** begin Data excerpt **
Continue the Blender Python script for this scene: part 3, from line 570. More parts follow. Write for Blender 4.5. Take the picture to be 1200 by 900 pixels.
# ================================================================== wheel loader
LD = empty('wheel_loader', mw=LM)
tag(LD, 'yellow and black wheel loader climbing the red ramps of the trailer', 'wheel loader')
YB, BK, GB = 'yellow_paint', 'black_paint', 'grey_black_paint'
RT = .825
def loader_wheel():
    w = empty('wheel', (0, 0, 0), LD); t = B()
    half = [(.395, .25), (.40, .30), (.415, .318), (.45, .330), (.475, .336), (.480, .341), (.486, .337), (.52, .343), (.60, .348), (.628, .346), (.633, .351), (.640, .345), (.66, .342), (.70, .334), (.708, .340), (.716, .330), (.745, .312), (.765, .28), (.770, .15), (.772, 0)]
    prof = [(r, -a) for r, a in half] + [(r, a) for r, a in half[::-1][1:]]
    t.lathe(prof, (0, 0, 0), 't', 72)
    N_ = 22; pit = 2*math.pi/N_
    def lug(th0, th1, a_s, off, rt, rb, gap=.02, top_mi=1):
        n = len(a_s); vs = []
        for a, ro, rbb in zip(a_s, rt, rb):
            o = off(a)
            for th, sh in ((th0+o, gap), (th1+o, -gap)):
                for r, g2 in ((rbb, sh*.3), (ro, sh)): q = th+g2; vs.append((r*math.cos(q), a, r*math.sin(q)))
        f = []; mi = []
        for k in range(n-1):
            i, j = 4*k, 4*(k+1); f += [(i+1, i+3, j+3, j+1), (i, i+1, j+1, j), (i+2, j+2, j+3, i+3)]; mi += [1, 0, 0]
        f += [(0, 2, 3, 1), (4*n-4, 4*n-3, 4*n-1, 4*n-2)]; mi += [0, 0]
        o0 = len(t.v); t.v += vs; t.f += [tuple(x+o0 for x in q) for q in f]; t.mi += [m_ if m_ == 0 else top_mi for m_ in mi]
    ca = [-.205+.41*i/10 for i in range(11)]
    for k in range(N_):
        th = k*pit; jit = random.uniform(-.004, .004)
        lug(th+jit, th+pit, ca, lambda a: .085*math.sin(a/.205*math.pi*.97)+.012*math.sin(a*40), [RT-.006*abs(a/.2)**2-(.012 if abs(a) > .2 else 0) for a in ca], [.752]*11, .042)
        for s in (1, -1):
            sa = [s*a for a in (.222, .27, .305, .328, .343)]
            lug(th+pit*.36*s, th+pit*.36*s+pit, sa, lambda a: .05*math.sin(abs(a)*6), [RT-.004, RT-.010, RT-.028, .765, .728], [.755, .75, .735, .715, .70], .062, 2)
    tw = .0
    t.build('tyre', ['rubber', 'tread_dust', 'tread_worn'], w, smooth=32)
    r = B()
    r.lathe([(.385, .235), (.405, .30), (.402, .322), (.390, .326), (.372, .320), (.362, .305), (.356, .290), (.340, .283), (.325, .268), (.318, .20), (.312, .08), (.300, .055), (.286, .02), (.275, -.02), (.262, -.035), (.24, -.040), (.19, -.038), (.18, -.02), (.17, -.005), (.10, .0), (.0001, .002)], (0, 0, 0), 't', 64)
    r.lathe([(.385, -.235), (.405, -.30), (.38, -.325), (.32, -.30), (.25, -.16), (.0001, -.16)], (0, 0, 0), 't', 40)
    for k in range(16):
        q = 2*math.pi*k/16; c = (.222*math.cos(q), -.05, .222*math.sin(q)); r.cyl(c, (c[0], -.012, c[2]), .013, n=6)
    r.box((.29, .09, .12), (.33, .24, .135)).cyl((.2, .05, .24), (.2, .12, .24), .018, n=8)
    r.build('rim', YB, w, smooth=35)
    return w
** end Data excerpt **
- **Your goal**:
Write out the full listing, keeping every line exactly as it is.

- **Solution for this exercise**:
Continue the Blender Python script for this scene: part 3, from line 570. More parts follow. Write for Blender 4.5. Take the picture to be 1200 by 900 pixels.
# ================================================================== wheel loader
LD = empty('wheel_loader', mw=LM)
tag(LD, 'yellow and black wheel loader climbing the red ramps of the trailer', 'wheel loader')
YB, BK, GB = 'yellow_paint', 'black_paint', 'grey_black_paint'
RT = .825
def loader_wheel():
    w = empty('wheel', (0, 0, 0), LD); t = B()
    half = [(.395, .25), (.40, .30), (.415, .318), (.45, .330), (.475, .336), (.480, .341), (.486, .337), (.52, .343), (.60, .348), (.628, .346), (.633, .351), (.640, .345), (.66, .342), (.70, .334), (.708, .340), (.716, .330), (.745, .312), (.765, .28), (.770, .15), (.772, 0)]
    prof = [(r, -a) for r, a in half] + [(r, a) for r, a in half[::-1][1:]]
    t.lathe(prof, (0, 0, 0), 't', 72)
    N_ = 22; pit = 2*math.pi/N_
    def lug(th0, th1, a_s, off, rt, rb, gap=.02, top_mi=1):
        n = len(a_s); vs = []
        for a, ro, rbb in zip(a_s, rt, rb):
            o = off(a)
            for th, sh in ((th0+o, gap), (th1+o, -gap)):
                for r, g2 in ((rbb, sh*.3), (ro, sh)): q = th+g2; vs.append((r*math.cos(q), a, r*math.sin(q)))
        f = []; mi = []
        for k in range(n-1):
            i, j = 4*k, 4*(k+1); f += [(i+1, i+3, j+3, j+1), (i, i+1, j+1, j), (i+2, j+2, j+3, i+3)]; mi += [1, 0, 0]
        f += [(0, 2, 3, 1), (4*n-4, 4*n-3, 4*n-1, 4*n-2)]; mi += [0, 0]
        o0 = len(t.v); t.v += vs; t.f += [tuple(x+o0 for x in q) for q in f]; t.mi += [m_ if m_ == 0 else top_mi for m_ in mi]
    ca = [-.205+.41*i/10 for i in range(11)]
    for k in range(N_):
        th = k*pit; jit = random.uniform(-.004, .004)
        lug(th+jit, th+pit, ca, lambda a: .085*math.sin(a/.205*math.pi*.97)+.012*math.sin(a*40), [RT-.006*abs(a/.2)**2-(.012 if abs(a) > .2 else 0) for a in ca], [.752]*11, .042)
        for s in (1, -1):
            sa = [s*a for a in (.222, .27, .305, .328, .343)]
            lug(th+pit*.36*s, th+pit*.36*s+pit, sa, lambda a: .05*math.sin(abs(a)*6), [RT-.004, RT-.010, RT-.028, .765, .728], [.755, .75, .735, .715, .70], .062, 2)
    tw = .0
    t.build('tyre', ['rubber', 'tread_dust', 'tread_worn'], w, smooth=32)
    r = B()
    r.lathe([(.385, .235), (.405, .30), (.402, .322), (.390, .326), (.372, .320), (.362, .305), (.356, .290), (.340, .283), (.325, .268), (.318, .20), (.312, .08), (.300, .055), (.286, .02), (.275, -.02), (.262, -.035), (.24, -.040), (.19, -.038), (.18, -.02), (.17, -.005), (.10, .0), (.0001, .002)], (0, 0, 0), 't', 64)
    r.lathe([(.385, -.235), (.405, -.30), (.38, -.325), (.32, -.30), (.25, -.16), (.0001, -.16)], (0, 0, 0), 't', 40)
    for k in range(16):
        q = 2*math.pi*k/16; c = (.222*math.cos(q), -.05, .222*math.sin(q)); r.cyl(c, (c[0], -.012, c[2]), .013, n=6)
    r.box((.29, .09, .12), (.33, .24, .135)).cyl((.2, .05, .24), (.2, .12, .24), .018, n=8)
    r.build('rim', YB, w, smooth=35)
    return w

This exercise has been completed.